Want to hear something really rather miserable? If not… perhaps skip this post.
When I worked for a bank (and I’ve never said which one, but it was one of the big four in Australia), the company did a lot for charitable causes (and still does). They paid for each and every one of their 40,000 odd staff members to take leave to do volunteer work during business hours a few times a year. They gave eye-wateringly large amounts to good causes. Black Saturday bushfires? They were there to provide call centre support for the Red Cross and Emergency Services. It was actually really nice to be part of.
That’s not the miserable part. The miserable part is that they did research and realised that NO ONE CARED. It made absolutely no difference to how people felt about the bank and made them no more (and if anything less) likely to open an account. Now many of you will be thinking ‘well, they’re a bank… surely with no benefit to themselves, they stopped doing all those good things’. And you’d be wrong. Instead they used the money they would have used on advertising their good deeds, and just ploughed it back into those very charitable activities no one gave a hoot about.

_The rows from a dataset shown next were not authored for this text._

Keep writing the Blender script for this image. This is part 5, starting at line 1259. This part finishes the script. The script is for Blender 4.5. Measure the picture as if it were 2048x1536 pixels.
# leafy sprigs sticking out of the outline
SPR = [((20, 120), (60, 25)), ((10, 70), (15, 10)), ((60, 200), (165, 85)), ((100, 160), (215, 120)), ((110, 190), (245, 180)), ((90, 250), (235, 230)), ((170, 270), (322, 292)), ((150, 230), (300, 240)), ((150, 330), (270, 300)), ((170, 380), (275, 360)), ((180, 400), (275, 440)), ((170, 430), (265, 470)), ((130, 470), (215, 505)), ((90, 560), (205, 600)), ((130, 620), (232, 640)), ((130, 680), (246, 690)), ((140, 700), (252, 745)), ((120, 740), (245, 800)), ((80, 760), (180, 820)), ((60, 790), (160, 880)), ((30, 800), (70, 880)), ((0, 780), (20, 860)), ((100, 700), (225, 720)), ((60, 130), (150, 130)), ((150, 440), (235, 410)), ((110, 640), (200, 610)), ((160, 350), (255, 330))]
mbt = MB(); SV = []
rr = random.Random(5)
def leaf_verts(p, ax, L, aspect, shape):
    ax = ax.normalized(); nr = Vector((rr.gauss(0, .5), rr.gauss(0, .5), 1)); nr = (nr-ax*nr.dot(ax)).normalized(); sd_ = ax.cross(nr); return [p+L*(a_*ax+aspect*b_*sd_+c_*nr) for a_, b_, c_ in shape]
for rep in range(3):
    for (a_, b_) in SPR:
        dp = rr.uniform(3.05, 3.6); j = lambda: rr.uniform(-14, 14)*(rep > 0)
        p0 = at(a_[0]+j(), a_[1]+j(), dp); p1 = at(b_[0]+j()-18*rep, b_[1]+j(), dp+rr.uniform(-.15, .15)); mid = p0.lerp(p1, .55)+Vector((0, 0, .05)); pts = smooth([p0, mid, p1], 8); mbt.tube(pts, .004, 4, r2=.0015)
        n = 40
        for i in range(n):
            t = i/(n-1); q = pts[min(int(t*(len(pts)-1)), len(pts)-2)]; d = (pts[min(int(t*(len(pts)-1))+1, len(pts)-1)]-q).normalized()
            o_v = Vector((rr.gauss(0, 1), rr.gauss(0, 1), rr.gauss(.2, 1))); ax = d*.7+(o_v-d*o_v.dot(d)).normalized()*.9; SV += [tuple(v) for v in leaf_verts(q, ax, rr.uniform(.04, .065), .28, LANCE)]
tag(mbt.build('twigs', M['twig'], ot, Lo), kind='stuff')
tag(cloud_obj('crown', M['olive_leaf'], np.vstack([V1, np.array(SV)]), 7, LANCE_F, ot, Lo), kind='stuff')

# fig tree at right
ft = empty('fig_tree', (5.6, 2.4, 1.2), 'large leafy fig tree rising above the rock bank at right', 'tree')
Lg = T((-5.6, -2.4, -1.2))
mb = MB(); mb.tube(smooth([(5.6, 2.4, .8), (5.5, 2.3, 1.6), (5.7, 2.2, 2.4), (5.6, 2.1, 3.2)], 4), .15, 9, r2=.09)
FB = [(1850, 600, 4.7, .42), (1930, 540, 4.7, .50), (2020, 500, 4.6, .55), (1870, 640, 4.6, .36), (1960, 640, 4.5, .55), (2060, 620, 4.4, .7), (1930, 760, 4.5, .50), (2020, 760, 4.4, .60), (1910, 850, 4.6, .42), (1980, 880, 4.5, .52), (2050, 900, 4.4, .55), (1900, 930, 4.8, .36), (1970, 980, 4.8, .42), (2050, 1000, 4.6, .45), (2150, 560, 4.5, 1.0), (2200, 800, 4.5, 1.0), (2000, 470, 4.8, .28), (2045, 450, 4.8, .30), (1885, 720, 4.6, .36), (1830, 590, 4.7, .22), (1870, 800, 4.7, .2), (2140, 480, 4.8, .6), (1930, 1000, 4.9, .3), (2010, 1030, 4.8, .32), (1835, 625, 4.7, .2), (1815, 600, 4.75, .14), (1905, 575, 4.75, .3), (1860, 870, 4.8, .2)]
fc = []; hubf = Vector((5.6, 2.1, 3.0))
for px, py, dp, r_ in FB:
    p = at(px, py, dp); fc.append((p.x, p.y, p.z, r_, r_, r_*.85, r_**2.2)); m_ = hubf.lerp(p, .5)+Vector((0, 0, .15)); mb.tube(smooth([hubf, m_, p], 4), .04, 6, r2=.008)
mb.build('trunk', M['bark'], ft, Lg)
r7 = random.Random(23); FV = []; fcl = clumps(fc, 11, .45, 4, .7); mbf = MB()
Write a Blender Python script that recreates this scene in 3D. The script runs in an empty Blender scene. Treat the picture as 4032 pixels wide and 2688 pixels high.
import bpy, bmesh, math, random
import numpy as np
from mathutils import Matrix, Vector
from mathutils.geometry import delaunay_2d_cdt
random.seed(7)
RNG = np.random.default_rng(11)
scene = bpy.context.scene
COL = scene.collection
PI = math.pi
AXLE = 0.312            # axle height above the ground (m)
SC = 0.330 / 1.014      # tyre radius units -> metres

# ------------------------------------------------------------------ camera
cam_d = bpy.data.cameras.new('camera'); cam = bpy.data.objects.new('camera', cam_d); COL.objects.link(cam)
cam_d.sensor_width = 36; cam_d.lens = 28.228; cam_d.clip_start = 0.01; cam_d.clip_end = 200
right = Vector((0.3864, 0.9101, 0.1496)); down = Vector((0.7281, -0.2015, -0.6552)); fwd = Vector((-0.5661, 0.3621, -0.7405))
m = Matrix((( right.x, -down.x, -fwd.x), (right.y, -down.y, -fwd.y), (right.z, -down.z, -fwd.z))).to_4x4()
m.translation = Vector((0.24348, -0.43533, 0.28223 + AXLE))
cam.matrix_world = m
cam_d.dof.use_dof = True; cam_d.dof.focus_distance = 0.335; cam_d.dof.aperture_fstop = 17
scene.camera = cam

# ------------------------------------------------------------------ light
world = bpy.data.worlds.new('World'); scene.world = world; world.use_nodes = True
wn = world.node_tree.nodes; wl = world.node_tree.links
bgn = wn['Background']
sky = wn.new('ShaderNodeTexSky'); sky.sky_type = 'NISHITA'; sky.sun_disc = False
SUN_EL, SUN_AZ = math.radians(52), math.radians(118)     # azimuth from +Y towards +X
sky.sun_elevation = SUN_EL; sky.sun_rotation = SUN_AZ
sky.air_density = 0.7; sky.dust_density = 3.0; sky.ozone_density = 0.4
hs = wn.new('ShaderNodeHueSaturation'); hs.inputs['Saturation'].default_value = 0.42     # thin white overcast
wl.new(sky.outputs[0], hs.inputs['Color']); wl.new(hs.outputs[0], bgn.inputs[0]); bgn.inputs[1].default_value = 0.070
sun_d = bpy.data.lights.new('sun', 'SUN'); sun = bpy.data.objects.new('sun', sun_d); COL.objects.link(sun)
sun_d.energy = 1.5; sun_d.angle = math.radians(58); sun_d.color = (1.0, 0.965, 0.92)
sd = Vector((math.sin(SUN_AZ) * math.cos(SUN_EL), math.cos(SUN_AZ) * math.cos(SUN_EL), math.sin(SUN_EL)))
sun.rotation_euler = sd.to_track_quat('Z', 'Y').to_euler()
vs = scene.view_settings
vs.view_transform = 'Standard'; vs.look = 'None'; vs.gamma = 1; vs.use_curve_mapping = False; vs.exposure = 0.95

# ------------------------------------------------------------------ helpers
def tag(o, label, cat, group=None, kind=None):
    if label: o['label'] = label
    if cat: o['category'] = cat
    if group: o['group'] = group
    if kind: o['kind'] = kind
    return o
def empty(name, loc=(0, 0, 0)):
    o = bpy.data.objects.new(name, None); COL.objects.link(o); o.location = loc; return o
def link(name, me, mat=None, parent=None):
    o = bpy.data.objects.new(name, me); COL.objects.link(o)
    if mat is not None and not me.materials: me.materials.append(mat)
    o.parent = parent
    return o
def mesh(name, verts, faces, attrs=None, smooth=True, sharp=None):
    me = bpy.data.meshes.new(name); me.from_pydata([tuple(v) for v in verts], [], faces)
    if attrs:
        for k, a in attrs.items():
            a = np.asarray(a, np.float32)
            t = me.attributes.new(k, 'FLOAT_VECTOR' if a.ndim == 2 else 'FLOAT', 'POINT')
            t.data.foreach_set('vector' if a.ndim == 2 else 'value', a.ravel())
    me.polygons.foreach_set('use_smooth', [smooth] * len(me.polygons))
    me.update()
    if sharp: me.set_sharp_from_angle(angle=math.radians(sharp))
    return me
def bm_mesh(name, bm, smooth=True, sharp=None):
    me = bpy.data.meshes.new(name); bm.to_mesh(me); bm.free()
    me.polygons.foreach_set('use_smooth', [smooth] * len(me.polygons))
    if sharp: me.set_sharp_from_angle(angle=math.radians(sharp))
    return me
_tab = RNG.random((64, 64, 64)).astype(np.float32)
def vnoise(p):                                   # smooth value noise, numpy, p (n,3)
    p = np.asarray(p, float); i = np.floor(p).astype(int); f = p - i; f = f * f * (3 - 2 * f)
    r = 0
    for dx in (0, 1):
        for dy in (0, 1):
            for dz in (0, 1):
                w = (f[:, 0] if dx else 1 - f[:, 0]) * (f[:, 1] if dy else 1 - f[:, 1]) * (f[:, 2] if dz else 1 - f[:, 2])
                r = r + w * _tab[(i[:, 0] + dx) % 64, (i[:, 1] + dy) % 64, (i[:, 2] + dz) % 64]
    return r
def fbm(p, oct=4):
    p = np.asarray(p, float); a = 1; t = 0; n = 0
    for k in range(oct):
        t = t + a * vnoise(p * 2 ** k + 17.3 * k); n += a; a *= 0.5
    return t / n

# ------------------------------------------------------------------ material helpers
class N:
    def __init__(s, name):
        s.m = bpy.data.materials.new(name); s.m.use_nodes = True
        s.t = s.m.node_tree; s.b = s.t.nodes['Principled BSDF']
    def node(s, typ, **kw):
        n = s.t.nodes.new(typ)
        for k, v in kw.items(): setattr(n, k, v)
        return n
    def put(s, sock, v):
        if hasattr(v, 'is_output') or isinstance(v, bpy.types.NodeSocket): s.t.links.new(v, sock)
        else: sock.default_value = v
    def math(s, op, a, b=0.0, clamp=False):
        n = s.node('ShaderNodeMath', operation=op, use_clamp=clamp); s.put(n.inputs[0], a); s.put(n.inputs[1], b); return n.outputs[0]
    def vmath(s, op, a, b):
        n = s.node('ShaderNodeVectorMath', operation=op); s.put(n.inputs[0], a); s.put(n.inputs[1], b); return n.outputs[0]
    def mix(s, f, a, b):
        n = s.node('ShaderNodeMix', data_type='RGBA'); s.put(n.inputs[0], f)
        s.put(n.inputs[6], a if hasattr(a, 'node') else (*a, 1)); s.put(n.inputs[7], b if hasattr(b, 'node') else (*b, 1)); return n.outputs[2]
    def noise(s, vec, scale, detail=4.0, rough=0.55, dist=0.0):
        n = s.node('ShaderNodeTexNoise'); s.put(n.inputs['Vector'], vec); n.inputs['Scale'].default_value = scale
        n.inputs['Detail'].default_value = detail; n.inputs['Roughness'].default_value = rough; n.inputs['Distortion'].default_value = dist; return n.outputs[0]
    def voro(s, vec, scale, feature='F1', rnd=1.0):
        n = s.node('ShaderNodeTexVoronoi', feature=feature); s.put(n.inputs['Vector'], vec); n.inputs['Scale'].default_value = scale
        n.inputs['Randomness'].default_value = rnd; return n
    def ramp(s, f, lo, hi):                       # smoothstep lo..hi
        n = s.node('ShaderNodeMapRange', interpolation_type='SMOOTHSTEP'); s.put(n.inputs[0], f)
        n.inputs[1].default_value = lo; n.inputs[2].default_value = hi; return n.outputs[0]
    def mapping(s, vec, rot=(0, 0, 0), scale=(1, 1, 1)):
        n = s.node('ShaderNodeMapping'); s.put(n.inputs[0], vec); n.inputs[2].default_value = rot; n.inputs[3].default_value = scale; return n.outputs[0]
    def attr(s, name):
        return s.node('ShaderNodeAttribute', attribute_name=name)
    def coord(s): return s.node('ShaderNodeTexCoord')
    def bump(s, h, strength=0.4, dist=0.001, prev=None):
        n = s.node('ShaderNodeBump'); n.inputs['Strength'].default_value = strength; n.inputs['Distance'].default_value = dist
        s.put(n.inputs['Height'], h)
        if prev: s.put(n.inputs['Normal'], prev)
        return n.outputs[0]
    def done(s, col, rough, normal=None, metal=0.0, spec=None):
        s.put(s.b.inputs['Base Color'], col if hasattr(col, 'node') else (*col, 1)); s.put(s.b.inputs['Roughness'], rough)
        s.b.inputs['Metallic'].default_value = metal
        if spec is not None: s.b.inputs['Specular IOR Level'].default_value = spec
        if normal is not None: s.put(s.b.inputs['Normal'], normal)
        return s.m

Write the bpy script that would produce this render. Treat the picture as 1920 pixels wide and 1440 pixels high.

The part that always gets me is that the public just don’t care. How sad is that?
As many of you will know, Bento is made entirely within 10km of our studio. Design, patternmaking, fabric sourcing and manufacture is all done here. Even those little swing tags that hang off the clothes in the shop are printed here… From a carbon-footprint perspective, there aren’t many labels out there which are going to have a geographically tighter supply chain (and even now, I think there’s a lot more we could do, and we’re working on it).
Then we went the extra mile and hunted down manufacturers that are union-certified so that we can sleep soundly knowing our seamstresses and so forth are paid fair wages in a safe working environment.
I’m going to be honest with you. It’d be about a squillion times easier to just get stuff produced offshore, never see the workplace, not ask what staff are being paid, haggle over costs and so forth. But I fundamentally want to see the industry change, and I’m committed to being part of that change.
Despite what many think, this is NOT a problem that only exists overseas where “the cost of living is less”. ActNow outlines the magnitude of the issue locally, revealing that:
In Australia, there are 300,000 people making clothes for our major retailers [and] designers [...] who work for between $2 and $3 an hour. “
Recently, many large Australian labels were called out on the use of this sort of labour. It was all over the Herald Sun and other major publications. But can you name them? Have you heard of any labels going under due to poor manufacturing conditions? Yeah, me either.
As of yesterday, we started a small (very unscientific) test. After a quick survey on our Facebook page (you can still participate – www.facebook.com/thisisbento), we distributed to some of our stockists swing tags bearing the Australian Made logo.
The extreme majority of responses on Facebook indicated that the label being made locally made it more interesting. Yes, we already have ‘made in Melbourne, Australia’ written on our tags, but will this technically vintage retro-cool logo make any difference to sales?
All evidence to the contrary says no, but I’m personally hopeful.





Great idea and I really admire what you are doing. It is bloody tough trying to create something of quality and ethically produced IN AUS while also able to sell it at a competitive price. I know because I’ve tried!
A point you didn’t raise though, is how much richer you felt your work was for an organisation that did ‘good’ deeds. Nurturing and satisfying the basic human desires of your staff, ie relialising that fulfillment is more than a pay cheque, may just have been the reward they needed in terms of better staff retention and performance.